Material:

⁂

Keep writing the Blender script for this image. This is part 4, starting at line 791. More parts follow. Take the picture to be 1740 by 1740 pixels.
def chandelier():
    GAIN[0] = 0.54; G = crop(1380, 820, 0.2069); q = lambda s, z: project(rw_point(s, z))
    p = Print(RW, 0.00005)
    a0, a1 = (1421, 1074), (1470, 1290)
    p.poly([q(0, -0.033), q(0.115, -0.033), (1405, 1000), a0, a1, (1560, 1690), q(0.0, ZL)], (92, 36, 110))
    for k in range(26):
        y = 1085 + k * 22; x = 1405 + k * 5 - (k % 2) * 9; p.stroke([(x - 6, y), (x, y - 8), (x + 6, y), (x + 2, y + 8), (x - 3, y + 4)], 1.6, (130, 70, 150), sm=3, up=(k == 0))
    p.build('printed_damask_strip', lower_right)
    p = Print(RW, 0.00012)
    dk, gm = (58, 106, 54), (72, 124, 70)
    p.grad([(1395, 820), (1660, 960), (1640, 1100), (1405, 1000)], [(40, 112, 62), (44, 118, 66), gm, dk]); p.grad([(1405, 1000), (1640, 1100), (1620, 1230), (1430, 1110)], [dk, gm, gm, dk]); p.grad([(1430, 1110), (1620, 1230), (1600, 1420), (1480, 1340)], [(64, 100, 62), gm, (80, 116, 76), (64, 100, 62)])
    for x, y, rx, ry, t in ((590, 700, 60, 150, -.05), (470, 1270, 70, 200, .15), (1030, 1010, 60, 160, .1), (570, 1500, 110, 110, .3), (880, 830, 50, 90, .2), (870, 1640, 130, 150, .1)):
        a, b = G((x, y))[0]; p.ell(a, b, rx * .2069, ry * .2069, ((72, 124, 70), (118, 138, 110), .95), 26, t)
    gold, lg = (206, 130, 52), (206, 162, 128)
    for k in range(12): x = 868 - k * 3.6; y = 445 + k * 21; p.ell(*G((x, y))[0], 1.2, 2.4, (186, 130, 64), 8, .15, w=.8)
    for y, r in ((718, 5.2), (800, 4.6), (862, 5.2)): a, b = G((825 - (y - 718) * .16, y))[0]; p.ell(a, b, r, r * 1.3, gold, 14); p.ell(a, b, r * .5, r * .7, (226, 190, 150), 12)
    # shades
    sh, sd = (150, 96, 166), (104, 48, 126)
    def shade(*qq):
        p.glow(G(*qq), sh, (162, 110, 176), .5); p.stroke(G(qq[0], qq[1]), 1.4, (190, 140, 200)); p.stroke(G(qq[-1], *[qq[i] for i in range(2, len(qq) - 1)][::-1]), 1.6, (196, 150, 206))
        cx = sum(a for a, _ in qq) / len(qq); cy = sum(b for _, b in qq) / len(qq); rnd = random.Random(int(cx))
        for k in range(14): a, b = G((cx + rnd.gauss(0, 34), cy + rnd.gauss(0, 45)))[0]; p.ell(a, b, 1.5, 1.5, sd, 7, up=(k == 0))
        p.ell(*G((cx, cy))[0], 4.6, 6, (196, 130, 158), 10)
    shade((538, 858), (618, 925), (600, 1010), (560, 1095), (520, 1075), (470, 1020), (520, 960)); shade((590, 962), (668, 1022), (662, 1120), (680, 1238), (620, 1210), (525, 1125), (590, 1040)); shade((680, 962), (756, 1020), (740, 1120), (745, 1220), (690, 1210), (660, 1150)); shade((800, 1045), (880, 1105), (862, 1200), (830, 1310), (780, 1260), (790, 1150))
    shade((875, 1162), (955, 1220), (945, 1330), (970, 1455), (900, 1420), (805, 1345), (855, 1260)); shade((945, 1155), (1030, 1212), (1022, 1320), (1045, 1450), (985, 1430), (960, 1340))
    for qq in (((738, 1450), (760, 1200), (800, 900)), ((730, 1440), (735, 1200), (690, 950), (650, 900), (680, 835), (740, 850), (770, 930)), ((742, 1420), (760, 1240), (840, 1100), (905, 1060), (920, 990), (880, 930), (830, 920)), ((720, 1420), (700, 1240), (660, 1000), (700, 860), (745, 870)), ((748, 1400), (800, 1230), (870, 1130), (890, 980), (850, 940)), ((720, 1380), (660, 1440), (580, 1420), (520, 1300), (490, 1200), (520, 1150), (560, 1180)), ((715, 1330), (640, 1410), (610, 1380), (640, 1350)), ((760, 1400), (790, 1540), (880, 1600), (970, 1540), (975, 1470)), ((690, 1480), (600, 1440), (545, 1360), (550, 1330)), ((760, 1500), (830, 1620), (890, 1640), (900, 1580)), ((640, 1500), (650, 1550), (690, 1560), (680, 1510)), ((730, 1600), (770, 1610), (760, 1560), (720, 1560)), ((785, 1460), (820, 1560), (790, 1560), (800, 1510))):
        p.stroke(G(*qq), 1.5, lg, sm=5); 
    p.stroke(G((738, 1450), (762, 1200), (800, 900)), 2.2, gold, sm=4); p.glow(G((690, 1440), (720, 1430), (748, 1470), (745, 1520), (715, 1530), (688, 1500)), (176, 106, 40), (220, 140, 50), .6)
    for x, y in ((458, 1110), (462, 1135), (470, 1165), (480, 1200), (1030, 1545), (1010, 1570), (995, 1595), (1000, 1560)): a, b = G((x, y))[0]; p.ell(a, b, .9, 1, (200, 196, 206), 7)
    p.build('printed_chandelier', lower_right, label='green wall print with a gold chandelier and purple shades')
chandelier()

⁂

The problem:
Extract each line of the material exactly as it stands.

Worked solution:
Keep writing the Blender script for this image. This is part 4, starting at line 791. More parts follow. Take the picture to be 1740 by 1740 pixels.
def chandelier():
    GAIN[0] = 0.54; G = crop(1380, 820, 0.2069); q = lambda s, z: project(rw_point(s, z))
    p = Print(RW, 0.00005)
    a0, a1 = (1421, 1074), (1470, 1290)
    p.poly([q(0, -0.033), q(0.115, -0.033), (1405, 1000), a0, a1, (1560, 1690), q(0.0, ZL)], (92, 36, 110))
    for k in range(26):
        y = 1085 + k * 22; x = 1405 + k * 5 - (k % 2) * 9; p.stroke([(x - 6, y), (x, y - 8), (x + 6, y), (x + 2, y + 8), (x - 3, y + 4)], 1.6, (130, 70, 150), sm=3, up=(k == 0))
    p.build('printed_damask_strip', lower_right)
    p = Print(RW, 0.00012)
    dk, gm = (58, 106, 54), (72, 124, 70)
    p.grad([(1395, 820), (1660, 960), (1640, 1100), (1405, 1000)], [(40, 112, 62), (44, 118, 66), gm, dk]); p.grad([(1405, 1000), (1640, 1100), (1620, 1230), (1430, 1110)], [dk, gm, gm, dk]); p.grad([(1430, 1110), (1620, 1230), (1600, 1420), (1480, 1340)], [(64, 100, 62), gm, (80, 116, 76), (64, 100, 62)])
    for x, y, rx, ry, t in ((590, 700, 60, 150, -.05), (470, 1270, 70, 200, .15), (1030, 1010, 60, 160, .1), (570, 1500, 110, 110, .3), (880, 830, 50, 90, .2), (870, 1640, 130, 150, .1)):
        a, b = G((x, y))[0]; p.ell(a, b, rx * .2069, ry * .2069, ((72, 124, 70), (118, 138, 110), .95), 26, t)
    gold, lg = (206, 130, 52), (206, 162, 128)
    for k in range(12): x = 868 - k * 3.6; y = 445 + k * 21; p.ell(*G((x, y))[0], 1.2, 2.4, (186, 130, 64), 8, .15, w=.8)
    for y, r in ((718, 5.2), (800, 4.6), (862, 5.2)): a, b = G((825 - (y - 718) * .16, y))[0]; p.ell(a, b, r, r * 1.3, gold, 14); p.ell(a, b, r * .5, r * .7, (226, 190, 150), 12)
    # shades
    sh, sd = (150, 96, 166), (104, 48, 126)
    def shade(*qq):
        p.glow(G(*qq), sh, (162, 110, 176), .5); p.stroke(G(qq[0], qq[1]), 1.4, (190, 140, 200)); p.stroke(G(qq[-1], *[qq[i] for i in range(2, len(qq) - 1)][::-1]), 1.6, (196, 150, 206))
        cx = sum(a for a, _ in qq) / len(qq); cy = sum(b for _, b in qq) / len(qq); rnd = random.Random(int(cx))
        for k in range(14): a, b = G((cx + rnd.gauss(0, 34), cy + rnd.gauss(0, 45)))[0]; p.ell(a, b, 1.5, 1.5, sd, 7, up=(k == 0))
        p.ell(*G((cx, cy))[0], 4.6, 6, (196, 130, 158), 10)
    shade((538, 858), (618, 925), (600, 1010), (560, 1095), (520, 1075), (470, 1020), (520, 960)); shade((590, 962), (668, 1022), (662, 1120), (680, 1238), (620, 1210), (525, 1125), (590, 1040)); shade((680, 962), (756, 1020), (740, 1120), (745, 1220), (690, 1210), (660, 1150)); shade((800, 1045), (880, 1105), (862, 1200), (830, 1310), (780, 1260), (790, 1150))
    shade((875, 1162), (955, 1220), (945, 1330), (970, 1455), (900, 1420), (805, 1345), (855, 1260)); shade((945, 1155), (1030, 1212), (1022, 1320), (1045, 1450), (985, 1430), (960, 1340))
    for qq in (((738, 1450), (760, 1200), (800, 900)), ((730, 1440), (735, 1200), (690, 950), (650, 900), (680, 835), (740, 850), (770, 930)), ((742, 1420), (760, 1240), (840, 1100), (905, 1060), (920, 990), (880, 930), (830, 920)), ((720, 1420), (700, 1240), (660, 1000), (700, 860), (745, 870)), ((748, 1400), (800, 1230), (870, 1130), (890, 980), (850, 940)), ((720, 1380), (660, 1440), (580, 1420), (520, 1300), (490, 1200), (520, 1150), (560, 1180)), ((715, 1330), (640, 1410), (610, 1380), (640, 1350)), ((760, 1400), (790, 1540), (880, 1600), (970, 1540), (975, 1470)), ((690, 1480), (600, 1440), (545, 1360), (550, 1330)), ((760, 1500), (830, 1620), (890, 1640), (900, 1580)), ((640, 1500), (650, 1550), (690, 1560), (680, 1510)), ((730, 1600), (770, 1610), (760, 1560), (720, 1560)), ((785, 1460), (820, 1560), (790, 1560), (800, 1510))):
        p.stroke(G(*qq), 1.5, lg, sm=5); 
    p.stroke(G((738, 1450), (762, 1200), (800, 900)), 2.2, gold, sm=4); p.glow(G((690, 1440), (720, 1430), (748, 1470), (745, 1520), (715, 1530), (688, 1500)), (176, 106, 40), (220, 140, 50), .6)
    for x, y in ((458, 1110), (462, 1135), (470, 1165), (480, 1200), (1030, 1545), (1010, 1570), (995, 1595), (1000, 1560)): a, b = G((x, y))[0]; p.ell(a, b, .9, 1, (200, 196, 206), 7)
    p.build('printed_chandelier', lower_right, label='green wall print with a gold chandelier and purple shades')
chandelier()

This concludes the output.